C'est en prévision de cet
état de choses, que Notre-Seigneur Jésus-Christ, dans le sublime sermon sur la
montagne, spécifia expressément quelles étaient les vraies béatitudes de
l'homme sur cette terre, et posa pour ainsi dire les fondements de la
philosophie chrétienne. Dans ces maximes, les adversaires eux-mêmes de notre
Foi ont trouvé un trésor incomparable de sagesse et la plus parfaite théorie de
la morale religieuse: assurément il est reconnu de tous, qu'avant Jésus-Christ,
qui est la vérité même, rien de semblable n'avait été enseigné, ni avec le
poids d'une autorité aussi grave et un tel amour de l'humanité.
Or la raison intime et secrète de cette
philosophie consiste en ceci, que les soi-disant biens de cette vie mortelle
n'ont que l'apparence du bien, sans en avoir la réalité, et que, par suite, ce
n'est pas dans leur jouissance que peut résider la félicité de l'homme. C'est
Dieu qui nous l'affirme: il s'en faut tellement que les richesses, la gloire,
le plaisir puissent nous apporter le bonheur, que si nous voulons vraiment être
heureux, nous devons plutôt nous priver pour l'amour de Dieu de tous ces faux
biens:
Beati pauperes ... beati qui nunc fletis ... beati eritis, quum vos oderint
homines, et cum separaverint vos, et exprobraverint, et eiecerint nomen vestrum
tamquam malum, (23) Ce qui revient à dire, que les douleurs, les
calamités, les misères de cette vie, pourvu que nous les supportions
convenablement, nous ouvriront la voie vers la possession de ces biens
véritables et éternels, quae praeparavit Deus iis qui diligunt illum.

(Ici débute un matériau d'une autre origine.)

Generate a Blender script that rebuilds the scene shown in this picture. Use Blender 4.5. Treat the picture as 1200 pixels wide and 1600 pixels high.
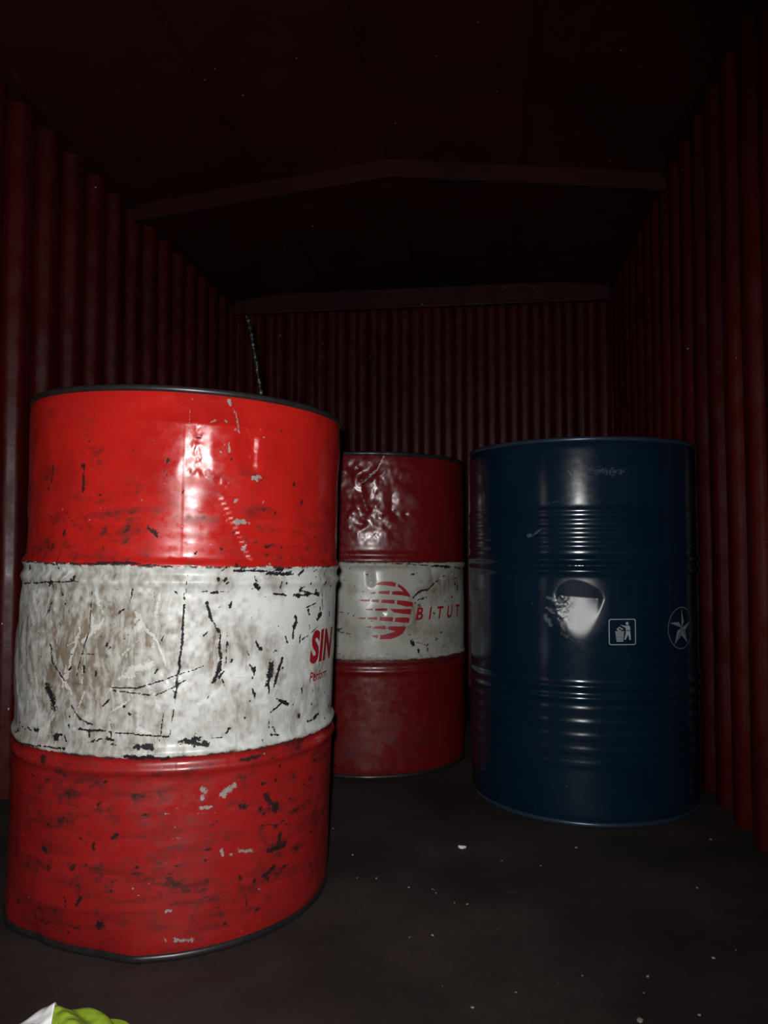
import bpy, bmesh, math, random
import numpy as np
from mathutils import Vector, Matrix

for o in list(bpy.data.objects): bpy.data.objects.remove(o, do_unlink=True)
SC = bpy.context.scene
COL = SC.collection
random.seed(7)
PI = math.pi
R_ = math.radians

# ------------------------------------------------------------------ camera
cam = bpy.data.cameras.new('camera')
cam.sensor_fit = 'VERTICAL'; cam.sensor_height = 24.0; cam.lens = 18.0
cam.clip_start = 0.02
camo = bpy.data.objects.new('camera', cam); COL.objects.link(camo)
camo.location = (0, 0, 0.63)
camo.rotation_euler = (R_(90 + 2.62), 0, R_(7.46))
SC.camera = camo

# ------------------------------------------------------------------ world, flash, exposure
W = bpy.data.worlds.new('night'); SC.world = W; W.use_nodes = True
W.node_tree.nodes['Background'].inputs[0].default_value = (0.5, 0.6, 0.8, 1)
W.node_tree.nodes['Background'].inputs[1].default_value = 0.0015

fl = bpy.data.lights.new('phone_flash', 'SPOT')          # the phone's LED beside its lens
fl.energy = 90; fl.color = (1.0, 0.985, 0.97)
fl.spot_size = R_(112); fl.spot_blend = 1.0; fl.shadow_soft_size = 0.011
flo = bpy.data.objects.new('phone_flash', fl); COL.objects.link(flo)
flo.location = (-0.022, -0.004, 0.668)
flo.rotation_euler = (R_(90 - 1), 0, R_(7.46 + 9))

SC.view_settings.view_transform = 'Standard'
SC.view_settings.look = 'None'
SC.view_settings.gamma = 1.0
SC.view_settings.use_curve_mapping = False
SC.view_settings.exposure = 0.0

# ------------------------------------------------------------------ node helpers
class NB:
    def __init__(s, name):
        s.m = bpy.data.materials.new(name); s.m.use_nodes = True
        s.t = s.m.node_tree; s.n = s.t.nodes; s.b = s.n['Principled BSDF']
    def _set(s, sock, v):
        if isinstance(v, bpy.types.NodeSocket): s.t.links.new(v, sock)
        else:
            if sock.type == 'RGBA' and len(v) == 3: v = tuple(v) + (1,)
            sock.default_value = v
    def inp(s, **kw):
        for k, v in kw.items(): s._set(s.b.inputs[k.replace('_', ' ')], v)
    def attr(s, name, out='Vector'):
        n = s.n.new('ShaderNodeAttribute'); n.attribute_name = name; return n.outputs[out]
    def coord(s, out='Object'):
        return s.n.new('ShaderNodeTexCoord').outputs[out]
    def sep(s, v):
        n = s.n.new('ShaderNodeSeparateXYZ'); s._set(n.inputs[0], v); return n.outputs
    def math(s, op, a, b=0.0, clamp=False):
        n = s.n.new('ShaderNodeMath'); n.operation = op; n.use_clamp = clamp
        s._set(n.inputs[0], a); s._set(n.inputs[1], b); return n.outputs[0]
    def vmul(s, v, k):
        n = s.n.new('ShaderNodeVectorMath'); n.operation = 'MULTIPLY'
        s._set(n.inputs[0], v); n.inputs[1].default_value = k; return n.outputs[0]
    def vadd(s, v, k):
        n = s.n.new('ShaderNodeVectorMath'); n.operation = 'ADD'
        s._set(n.inputs[0], v); s._set(n.inputs[1], k); return n.outputs[0]
    def noise(s, v, scale=1.0, detail=3.0, rough=.55, out=0, dist=0.0):
        n = s.n.new('ShaderNodeTexNoise'); s._set(n.inputs['Vector'], v)
        n.inputs['Scale'].default_value = scale; n.inputs['Detail'].default_value = detail
        n.inputs['Roughness'].default_value = rough; n.inputs['Distortion'].default_value = dist
        return n.outputs[out]
    def voro(s, v, scale=1.0):
        n = s.n.new('ShaderNodeTexVoronoi'); s._set(n.inputs['Vector'], v); n.inputs['Scale'].default_value = scale
        return n.outputs['Distance']
    def sm(s, x, lo, hi, a=0.0, b=1.0):
        n = s.n.new('ShaderNodeMapRange'); n.interpolation_type = 'SMOOTHSTEP'
        s._set(n.inputs[0], x); n.inputs[1].default_value = lo; n.inputs[2].default_value = hi
        n.inputs[3].default_value = a; n.inputs[4].default_value = b; return n.outputs[0]
    def mix(s, f, a, b):
        n = s.n.new('ShaderNodeMix'); n.data_type = 'RGBA'; n.clamp_factor = True
        s._set(n.inputs[0], f); s._set(n.inputs[6], a); s._set(n.inputs[7], b); return n.outputs[2]
    def fmix(s, f, a, b):
        n = s.n.new('ShaderNodeMix'); n.data_type = 'FLOAT'; n.clamp_factor = True
        s._set(n.inputs[0], f); s._set(n.inputs[2], a); s._set(n.inputs[3], b); return n.outputs[0]
    def bump(s, h, strength=.3, dist=.002):
        n = s.n.new('ShaderNodeBump'); s._set(n.inputs['Height'], h)
        n.inputs['Strength'].default_value = strength; n.inputs['Distance'].default_value = dist
        s.t.links.new(n.outputs[0], s.b.inputs['Normal'])

def plain(name, col, rough=.5, metal=0.0, spec=.5, nscale=40, var=.25):
    q = NB(name); c = q.coord()
    f = q.noise(c, nscale, 4)
    dark = tuple(x * (1 - var) for x in col); lite = tuple(min(1, x * (1 + var)) for x in col)
    q.inp(Base_Color=q.mix(f, dark, lite), Roughness=rough, Metallic=metal)
    q.b.inputs['Specular IOR Level'].default_value = spec
    return q.m

# ------------------------------------------------------------------ object helpers
def link(name, me, mat=None, parent=None, loc=None, rz=None):
    o = bpy.data.objects.new(name, me); COL.objects.link(o)
    if mat is not None and me is not None and not me.materials: me.materials.append(mat)
    if parent is not None: o.parent = parent
    if loc is not None: o.location = loc
    if rz is not None: o.rotation_euler = (0, 0, rz)
    return o
def tag(o, label=None, cat=None, group=None, kind=None):
    if label: o['label'] = label
    if cat: o['category'] = cat
    if group: o['group'] = group
    if kind: o['kind'] = kind
    return o
def pymesh(name, v, f, smooth=False):
    me = bpy.data.meshes.new(name); me.from_pydata([tuple(p) for p in v], [], f); me.validate(); me.update()
    if smooth:
        me.polygons.foreach_set('use_smooth', [True] * len(me.polygons))
    return me
def bmesh_done(bm, name, smooth=False):
    bmesh.ops.recalc_face_normals(bm, faces=bm.faces)
    me = bpy.data.meshes.new(name); bm.to_mesh(me); bm.free()
    if smooth: me.polygons.foreach_set('use_smooth', [True] * len(me.polygons))
    return me
def box(bm, lo, hi, bev=0.0):
    r = bmesh.ops.create_cube(bm, size=1.0)
    for v in r['verts']:
        v.co = Vector([(lo[i] + hi[i]) / 2 + v.co[i] * (hi[i] - lo[i]) for i in range(3)])
    if bev:
        es = list({e for v in r['verts'] for e in v.link_edges})
        bmesh.ops.bevel(bm, geom=es, offset=bev, segments=2, affect='EDGES', profile=.5)
def lathe(bm, prof, n=24, c=(0, 0, 0), cap=True):
    rings = []
    for r, z in prof:
        rings.append([bm.verts.new((c[0] + r * math.cos(2 * PI * k / n), c[1] + r * math.sin(2 * PI * k / n), c[2] + z)) for k in range(n)])
    for a, b in zip(rings, rings[1:]):
        for k in range(n): bm.faces.new((a[k], a[(k + 1) % n], b[(k + 1) % n], b[k]))
    if cap:
        bm.faces.new(rings[0][::-1]); bm.faces.new(rings[-1])

# ------------------------------------------------------------------ numpy noise
def _h(ix, iy, s):
    n = (ix.astype(np.int64) * 374761393 + iy.astype(np.int64) * 668265263 + s * 974634777) & 0x7fffffff
    n = ((n ^ (n >> 13)) * 1274126177) & 0x7fffffff
    return ((n ^ (n >> 16)) & 0xffff) / 65535.0
def vnoise(x, y, s=0):
    x = np.asarray(x, float); y = np.asarray(y, float)
    ix = np.floor(x); iy = np.floor(y); fx = x - ix; fy = y - iy
    fx = fx**3 * (fx * (fx * 6 - 15) + 10); fy = fy**3 * (fy * (fy * 6 - 15) + 10)
    ix = ix.astype(np.int64); iy = iy.astype(np.int64)
    a = _h(ix, iy, s); b = _h(ix + 1, iy, s); c = _h(ix, iy + 1, s); d = _h(ix + 1, iy + 1, s)
    return (a + (b - a) * fx) * (1 - fy) + (c + (d - c) * fx) * fy - .5
def fbm(x, y, s=0, o=3):
    t = 0; k = 1.0
    for i in range(o): t = t + vnoise(x * 2**i + 17.3 * i, y * 2**i - 9.1 * i, s + i) * k; k *= .5
    return t
def segdist(a, z, p, q):
    dx, dz = q[0] - p[0], q[1] - p[1]; L = dx * dx + dz * dz
    t = np.clip(((a - p[0]) * dx + (z - p[1]) * dz) / L, 0, 1) if L > 1e-12 else 0.0
    return np.hypot(a - p[0] - t * dx, z - p[1] - t * dz)
def polydist(a, z, pts):
    if len(pts) == 1: return segdist(a, z, pts[0], pts[0])
    d = None
    for p, q in zip(pts, pts[1:]):
        e = segdist(a, z, p, q); d = e if d is None else np.minimum(d, e)
    return d
def raster(A, Z, lst, soft=1.0):
    """soft field of worn strokes over the shell grid (0..1)"""
    out = np.zeros_like(A)
    for pts, w, st in lst:
        w2 = w * soft
        pa = [p[0] for p in pts]; pz = [p[1] for p in pts]; m = w2 * 1.1
        ci = np.where((A[0] > min(pa) - m) & (A[0] < max(pa) + m))[0]
        ri = np.where((Z[:, 0] > min(pz) - m) & (Z[:, 0] < max(pz) + m))[0]
        if not len(ci) or not len(ri): continue
        sl = (slice(ri[0], ri[-1] + 1), slice(ci[0], ci[-1] + 1))
        a, z = A[sl], Z[sl]; k = min(1.0, w2 / .006)
        aw = a + k * (.0034 * fbm(a * 75, z * 75, 5, 2) + .0022 * fbm(a * 210, z * 210, 8, 2))
        zw = z + k * (.0034 * fbm(a * 75 + 40, z * 75, 6, 2) + .0022 * fbm(a * 210 + 40, z * 210, 9, 2))
        f = np.clip(1 - polydist(aw, zw, pts) / (w2 * (1 + .9 * fbm(a * 110, z * 110, 12, 2))), 0, 1) * st
        out[sl] = np.maximum(out[sl], f)
    return out

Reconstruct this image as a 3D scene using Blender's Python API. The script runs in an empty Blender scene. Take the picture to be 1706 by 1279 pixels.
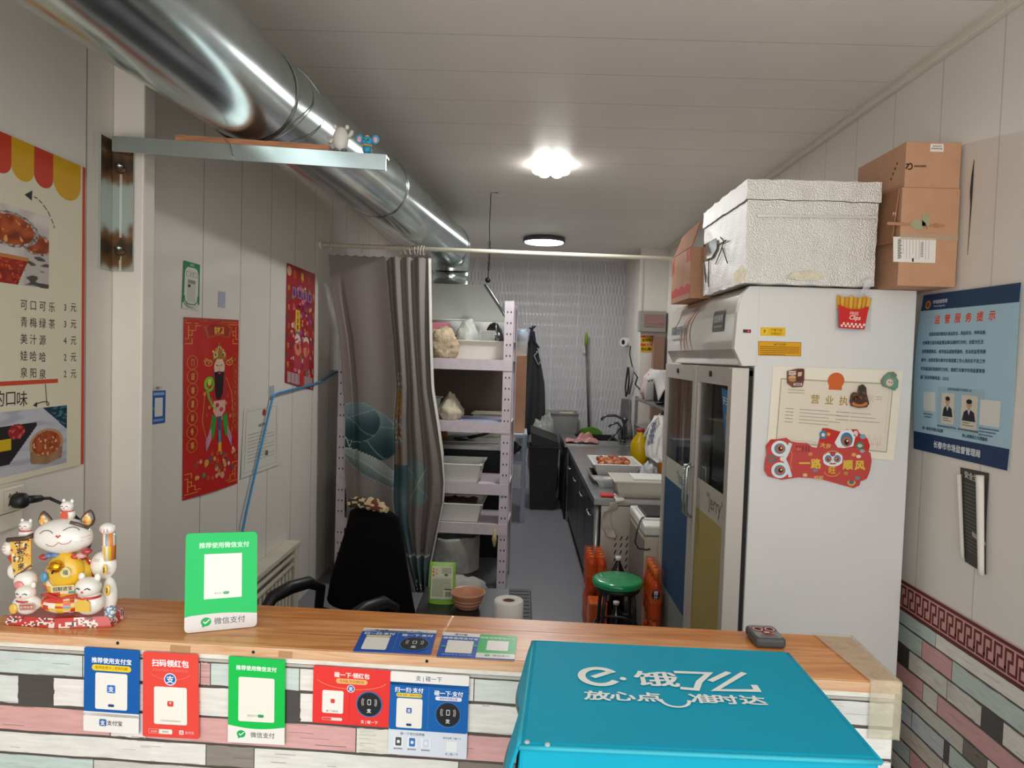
import bpy, bmesh, math, random
from mathutils import Vector, Matrix, noise
C = bpy.context.scene.collection
# ---------------------------------------------------------------- camera, world, light, exposure
F, CX, CY = 1180.0, 853.0, 639.5
CAM = Vector((0, 0, 1.62))
def cam_axes(vp=(868, 592), roll=1.8):
    y = Vector((vp[0]-CX, CY-vp[1], -F)).normalized()
    r = math.radians(roll)
    z = Vector((math.sin(r), math.cos(r), 0)); z = (z - y*z.dot(y)).normalized()
    x = y.cross(z)
    return Matrix((x, y, z))          # camera axes -> world axes
RM = cam_axes()
cd = bpy.data.cameras.new('camera'); co = bpy.data.objects.new('camera', cd); C.objects.link(co)
cd.sensor_fit = 'HORIZONTAL'; cd.sensor_width = 36.0; cd.lens = 36.0*F/1706.0
cd.clip_start = 0.05; cd.clip_end = 200
co.matrix_world = Matrix.Translation(CAM) @ RM.to_4x4()
bpy.context.scene.camera = co
W = bpy.data.worlds.new('overcast_sky'); bpy.context.scene.world = W; W.use_nodes = True
nt = W.node_tree; bg = nt.nodes['Background']
tc = nt.nodes.new('ShaderNodeTexCoord'); sp = nt.nodes.new('ShaderNodeSeparateXYZ')
rp = nt.nodes.new('ShaderNodeValToRGB')
nt.links.new(tc.outputs['Generated'], sp.inputs[0]); nt.links.new(sp.outputs['Z'], rp.inputs[0])
rp.color_ramp.elements[0].position = 0.0; rp.color_ramp.elements[0].color = (.50, .50, .48, 1)
rp.color_ramp.elements[1].position = 0.6; rp.color_ramp.elements[1].color = (.95, .98, 1.0, 1)
nt.links.new(rp.outputs[0], bg.inputs[0]); bg.inputs[1].default_value = 1.55
def area(name, loc, rot, sx, sy, power, col=(1, 1, 1)):
    l = bpy.data.lights.new(name, 'AREA'); l.shape = 'RECTANGLE'; l.size = sx; l.size_y = sy; l.energy = power; l.color = col
    o = bpy.data.objects.new(name, l); C.objects.link(o); o.location = loc; o.rotation_euler = rot; return o
# daylight of the open shop front behind the photographer
area('shopfront_daylight', (0.0, -0.9, 1.5), (math.radians(110), 0, 0), 3.2, 2.3, 47, (1.0, .965, .915))
sc = bpy.context.scene
sc.view_settings.view_transform = 'Standard'; sc.view_settings.look = 'None'
sc.view_settings.exposure = 0.0; sc.view_settings.gamma = 1.0; sc.view_settings.use_curve_mapping = False
sc.cycles.max_bounces = 8; sc.cycles.diffuse_bounces = 5; sc.cycles.glossy_bounces = 4; sc.cycles.transmission_bounces = 6; sc.cycles.transparent_max_bounces = 12
sc.cycles.caustics_reflective = False; sc.cycles.caustics_refractive = False
LAMP = 22.0      # glow of the two ceiling lamps
def lamp_light(parent, loc, r, power):
    l = bpy.data.lights.new('lamp_light', 'AREA'); l.shape = 'DISK'; l.size = r*2; l.energy = power; l.color = (.97, .985, 1.0)
    o = bpy.data.objects.new('lamp_light', l); C.objects.link(o); o.parent = parent; o.location = Vector(loc)-parent.location

# ---------------------------------------------------------------- helpers
def lin(c):
    if isinstance(c, str): c = tuple(int(c[i:i+2], 16) for i in (0, 2, 4))
    return tuple(((v/255)/12.92 if v/255 <= .04045 else ((v/255+.055)/1.055)**2.4) for v in c[:3])
def plane(pl):
    if pl[0] in ('X', 'Y', 'Z'):
        i = 'XYZ'.index(pl[0]); n = Vector((0, 0, 0)); n[i] = 1; return n*pl[1], n
    return Vector(pl[0]), Vector(pl[1])
def P(x, y, pl):
    """the point of a real plane (wall, counter top ...) seen at photo position x, y"""
    o, n = plane(pl); d = RM @ Vector((x-CX, CY-y, -F))
    return CAM + d*((o-CAM).dot(n)/d.dot(n))
MATS = {}
def mat(name, col=(200, 200, 200), rough=.6, metal=0., noise_=0., ns=8., bump=0., bs=60., emit=0., attr=False, spec=.5, coat=0., stretch=None, trans=0., alpha=1., sheen=0.):
    if name in MATS: return MATS[name]
    m = bpy.data.materials.new(name); MATS[name] = m; m.use_nodes = True
    n = m.node_tree; b = n.nodes['Principled BSDF']; L = n.links
    c = lin(col)+(1,)
    b.inputs['Base Color'].default_value = c; b.inputs['Roughness'].default_value = rough; b.inputs['Metallic'].default_value = metal
    b.inputs['Specular IOR Level'].default_value = spec; b.inputs['Coat Weight'].default_value = coat
    b.inputs['Transmission Weight'].default_value = trans; b.inputs['Alpha'].default_value = alpha; b.inputs['Sheen Weight'].default_value = sheen
    src = None
    if attr:
        a = n.nodes.new('ShaderNodeAttribute'); a.attribute_name = 'Col'; src = a.outputs['Color']
    tco = None
    def coord():
        nonlocal tco
        if tco is None:
            t = n.nodes.new('ShaderNodeTexCoord'); tco = t.outputs['Object']
            if stretch:
                mp = n.nodes.new('ShaderNodeMapping'); mp.inputs['Scale'].default_value = stretch; L.new(tco, mp.inputs[0]); tco = mp.outputs[0]
        return tco
    if noise_:
        t = n.nodes.new('ShaderNodeTexNoise'); t.inputs['Scale'].default_value = ns; t.inputs['Detail'].default_value = 5
        L.new(coord(), t.inputs['Vector'])
        r = n.nodes.new('ShaderNodeMapRange'); r.inputs['From Min'].default_value = .3; r.inputs['From Max'].default_value = .7
        r.inputs['To Min'].default_value = 1-noise_; r.inputs['To Max'].default_value = 1+noise_
        L.new(t.outputs['Fac'], r.inputs['Value'])
        mx = n.nodes.new('ShaderNodeVectorMath'); mx.operation = 'SCALE'
        if src: L.new(src, mx.inputs[0])
        else: mx.inputs[0].default_value = c[:3]
        L.new(r.outputs[0], mx.inputs['Scale']); src = mx.outputs[0]
    if src: L.new(src, b.inputs['Base Color'])
    if bump:
        t = n.nodes.new('ShaderNodeTexNoise'); t.inputs['Scale'].default_value = bs; t.inputs['Detail'].default_value = 4
        L.new(coord(), t.inputs['Vector'])
        u = n.nodes.new('ShaderNodeBump'); u.inputs['Strength'].default_value = bump; u.inputs['Distance'].default_value = .01
        L.new(t.outputs['Fac'], u.inputs['Height']); L.new(u.outputs[0], b.inputs['Normal'])
    if emit:
        b.inputs['Emission Color'].default_value = c; b.inputs['Emission Strength'].default_value = emit
    return m
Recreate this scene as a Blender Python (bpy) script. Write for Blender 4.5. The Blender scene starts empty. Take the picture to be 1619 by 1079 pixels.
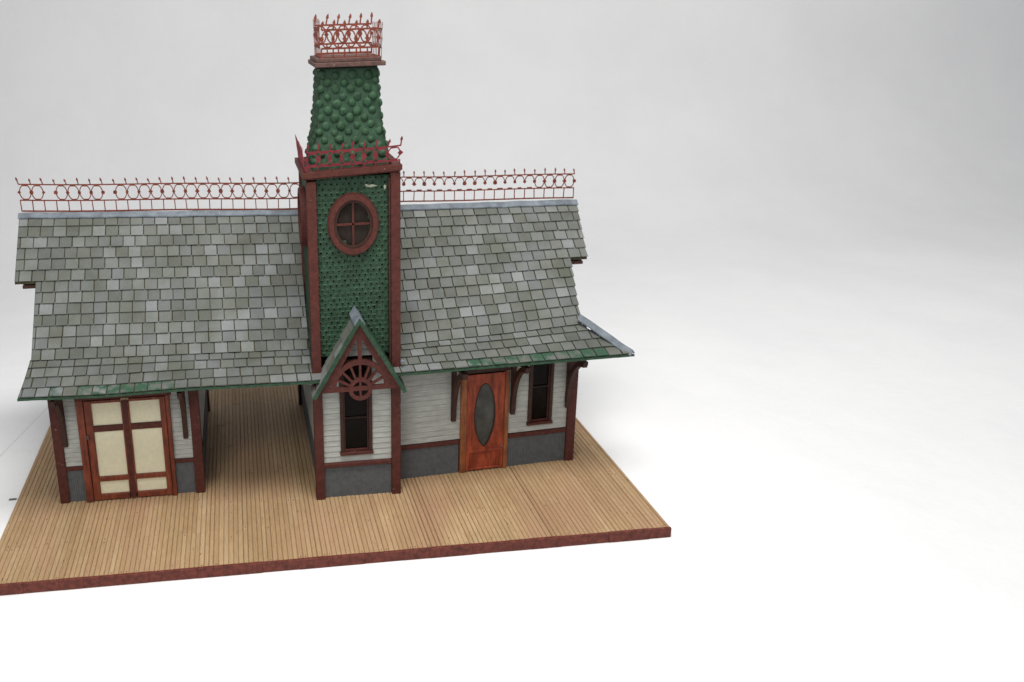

(24) Mais cette doctrine de la Foi, doctrine si importante, est
négligée par le plus grand nombre, et beaucoup semblent même l'avoir
complètement oubliée. Il est donc nécessaire, vénérables Frères, de la faire
revivre dans l'esprit de tous: sans cela l'homme et la société humaine n'auront
point de paix. A tous ceux donc qui gémissent sous le poids de quelque
adversité, nous devons recommander de ne pas tenir leurs yeux fixés sur la
terre, qui n'est qu'un lieu d'exil, mais de les élever vers le ciel, auquel
nous sommes destinés, car non habemus hic manentem civitatem, sed futuram
inquirimus, (25) Et au milieu des afflictions, par lesquelles Dieu
éprouve leur constance à le servir, qu'ils songent fréquemment à l'excellence
du prix qui leur est préparé, s'ils sortent victorieux de cette épreuve. Quod
in praesenti est momentaneum et leve tribulationis nostrae, supra modum in
sublimitate aeternurn gloriae pondus operatur in nobis. (26) En
dernier lieu, mettre tout en œuvre et ne rien épargner pour raviver parmi les
fidèles la Foi aux vérités surnaturelles, et en même temps l'estime, le désir,
l'espérance des biens éternels, telle doit être la première de vos préoccupations,
tant à vous, vénérables Frères, qu'au clergé tout entier et à tous ceux qui,
groupés en différentes associations, travaillent à promouvoir la gloire de Dieu
et le bien véritable de leurs semblables. Dans la mesure, en effet, où croîtra
cette Foi parmi les hommes, on verra diminuer les désirs immodérés des biens
terrestres, et peu à peu avec le réveil de la charité se calmeront les
agitations et les contentions sociales.